あんまり本格的にやってはいないが、梅シロップを作る年は冷凍の完熟梅をつかって漬けることにしている。数年前に一度試してみたらものすごく果汁の出がよくて味を占めた。あんまり世話しなくていいもの(サボテンの水やりとか、チキンや野菜に焦げめをつけるためにじっと触らず置いておく工程とか)をつつきまわしてだめにしがちな人間にとっては、気長な熟成工程に至る前の、とりあえず一旦完成したからもう食べようと思えば食べられるよ状態に到達するのが早くてとてもありがたい。

完熟梅は色もきれいでいい。プラムやネクタリンによく似ている。今年は手軽に氷砂糖じゃなくきび糖で作ってみたら、すぐに果汁が滲んで太陽みたいな琥珀色の蜜が滴りだした。

むっちり蜜漬けになった梅本体を早く摘まみたい。シロップよりむしろそっちが好きだ。大粒の苺ジャムは朝食のバタートーストに塗って早々に食べ切り、レモンシロップはまだ砂糖の粒が少し残っていてしばらく様子見。レモネードにしてもいいけどあっというまに飲んでしまいそうなので、浸かったレモンスライスごとバニラアイスにかけて食べる日を待ちわびる。

弾ける結晶

休日に明確な目的を持ってKALDIに行き、店内をうろうろ回遊せず、目当ての蜂蜜と塩だけを買ってすみやかに退店することに成功した。はじめから買うものを決めて行かないと、ワインやエスニック食材や瓶もの調味料の棚でえらい目に遭うことを骨身に沁みて知っている。

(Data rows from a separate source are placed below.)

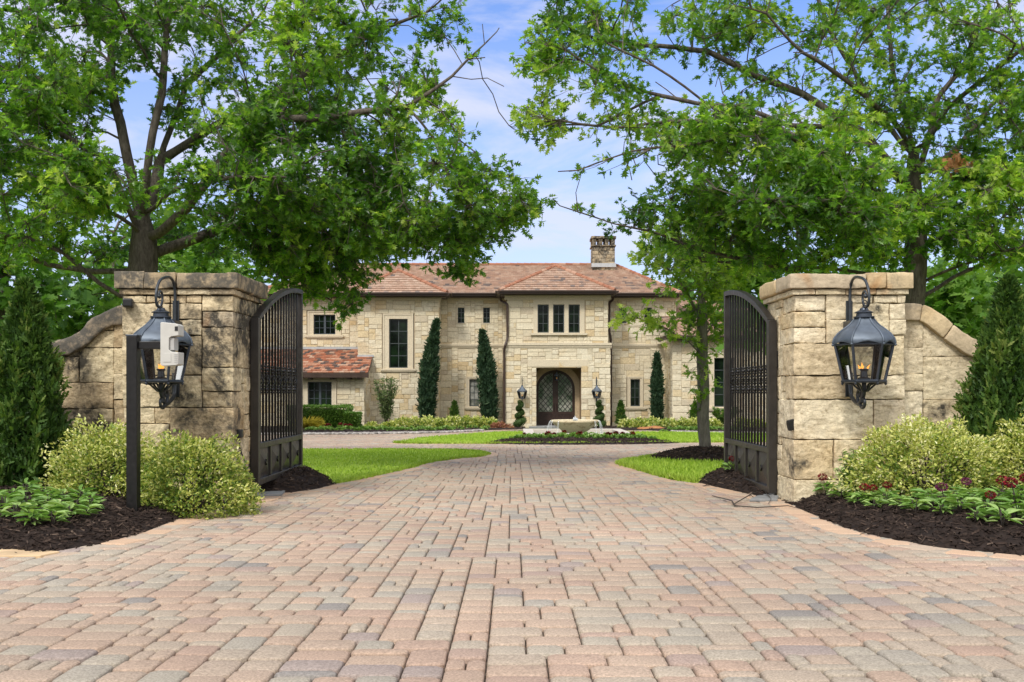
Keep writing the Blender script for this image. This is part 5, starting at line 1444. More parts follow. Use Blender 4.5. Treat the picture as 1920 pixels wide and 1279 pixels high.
# raised frame ring and stiles
o2, i2 = arch(hw-.001), arch(hw-.13)
for k in range(len(o2)-1):
    q = [o2[k], o2[k+1], i2[k+1], i2[k]]; b.prism([(x, YP-.10, z) for x, z in q][::-1], (0, .029, 0))
b.box(dcx-.13, YP-.115, zs0, dcx+.13, YP-.071, zsp+hw-.06); b.box(dcx-.02, YP-.125, zs0, dcx+.02, YP-.1155, zsp+hw-.08)
zg = Z_(772, YP)
for s in (-1, 1):
    xa, xb = sorted((dcx+s*.13, dcx+s*(hw-.13)))
    b.box(xa+.001, YP-.10, zg-.14, xb-.001, YP-.071, zg); b.box(xa+.001, YP-.10, zs0, xb-.001, YP-.071, zs0+.16)
    b.box(xa+.10, YP-.085, zs0+.20, xb-.10, YP-.0705, zg-.18)
o = b.build('door_frame', M['door']); o.parent = door
for s in (-1, 1):
    r = hw-.13; xin = .13
    P = [(dcx+s*xin, zg)]+[(dcx+s*xin, zsp+math.sqrt(r*r-xin*xin))]+[(dcx+s*r*math.cos(a), zsp+r*math.sin(a)) for a in np.linspace(math.acos(xin/r), 0, 12)]+[(dcx+s*r, zg)]
    q = MB(); f = [(x, YP-.076, z) for x, z in P]; q.face(f if s < 0 else f[::-1]); o = q.build('pane', M['pane_door']); o.parent = door
    q = MB(); step = .235                                           # diamond lattice
    xs_ = sorted((dcx+s*xin, dcx+s*r))
    def inside(x, z): return xs_[0] <= x <= xs_[1] and z >= zg and (z <= zsp or (x-dcx)**2+(z-zsp)**2 <= r*r)
    for sl in (1, -1):
        for k in np.arange(-6, 8, step):
            seg = []
            for tt in np.linspace(-.2, 3.2, 160):
                z = zg+tt; x = dcx+(tt*.86-k)*sl
                if inside(x, z): seg.append((x, YP-.084, z))
            if len(seg) > 2: q.tube([seg[0], seg[-1]], .019, 4)
    o = q.build('lattice', M['iron_black']); o.parent = door
for s in (-1, 1):
    q = MB(); q.tube([(dcx+s*.07, YP-.16, -.12), (dcx+s*.07, YP-.16, .22)], .014, 8); q.tube([(dcx+s*.07, YP-.11, -.06), (dcx+s*.07, YP-.16, -.06)], .012, 6); q.tube([(dcx+s*.07, YP-.11, .16), (dcx+s*.07, YP-.16, .16)], .012, 6); o = q.build('handle', M['iron_black']); o.parent = door

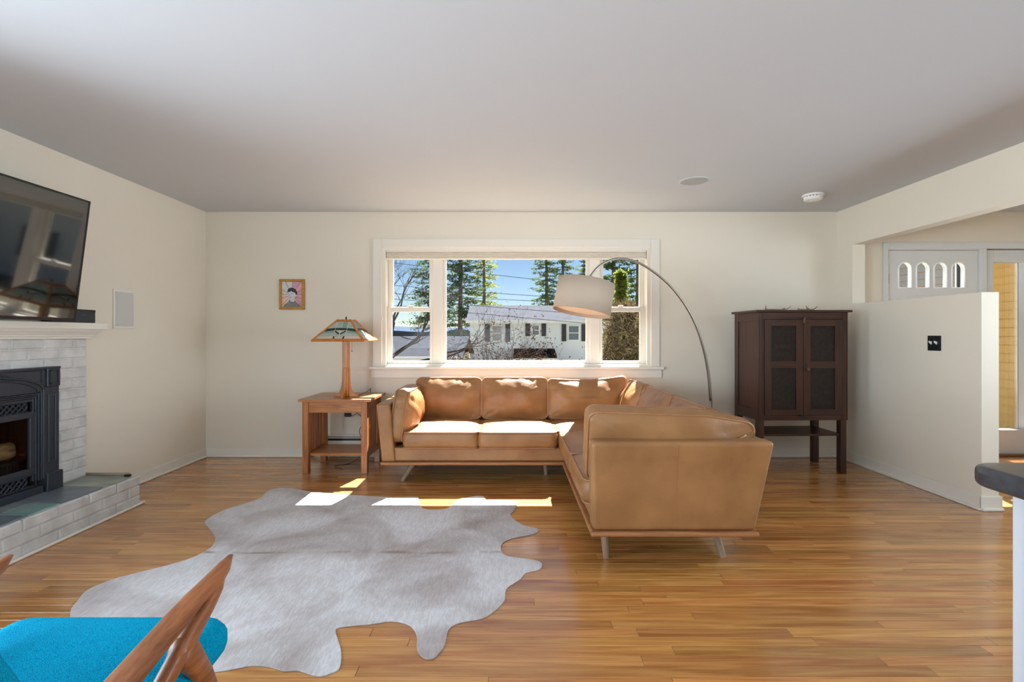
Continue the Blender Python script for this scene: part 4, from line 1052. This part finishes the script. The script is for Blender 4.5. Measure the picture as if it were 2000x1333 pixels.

ここ数日読んでいる料理指南エッセイで「基礎調味料にこそ投資すべき」という教えをあらためて得た。365日料理をしている食い道楽の兼業主婦なのでこれはかなりわかる、心からそう思う。1000円以上の塩を使うだけでかなり明確に世界が変わる。でも自分は物価高騰にメソメソしているしがない雇われ人でもあるから、ろく助の塩や麹味噌あたりは導入済みなものの、消費の早いバターや液体調味料はまだグレードを上げきれないでいる。とりあえず今日は気になっていたマルドンのフレークソルトと、ドレッシングの材料や調味に使うチューブ型蜂蜜(トーストやヨーグルトにかけて食べる瓶の蜂蜜はラベイユを愛好している)をみつくろった。

冬に友達の家でマルドンの塩をはじめて口にしたときの衝撃が忘れられない。バターでさっと焼いた卵とえびをフライパンで作ったトーストに乗せてもらい、そこにフレーク状の塩を散らして食べると、口の中でごく小さな結晶がサクッと弾けてまろやかな塩味が瞬間的にひろがる。普段愛用している塩は雪のようなさらさらパウダー状なので、この澄んだ鋭角の歯ざわりと、小さな破裂にも近い味の爆ぜかたにぶったまげた。甘めの食材に合いそう。蒸したじゃがいも、焼いたかぶ、茹でたスナップえんどうなんかにぱらっと散らして食べたい。外国の洒落たチョコレートタブレットや煙草のパッケージみたいな箱のデザインもいい。

KALDIからさっさと退散し、スーパーマーケットで春巻きの皮とカレー粉と粉チーズ、八百屋でれんこんとズッキーニを買い、ずっと仕事をしているミイさんが「コーヒーでも飲んどいで」とくれたお小遣いでありがたく上島珈琲店に行ってアイスウインナーコーヒーを飲みながらこれを書いている。先ほどから雨が降ってきた。今日は昼間の気温が高かったのでそう肌寒くもない。春特有の甘い雨の匂いと、梅雨のような鬱陶しさのない、なめらかに肌を撫でていくここちよい湿り気はけっこう好きだ。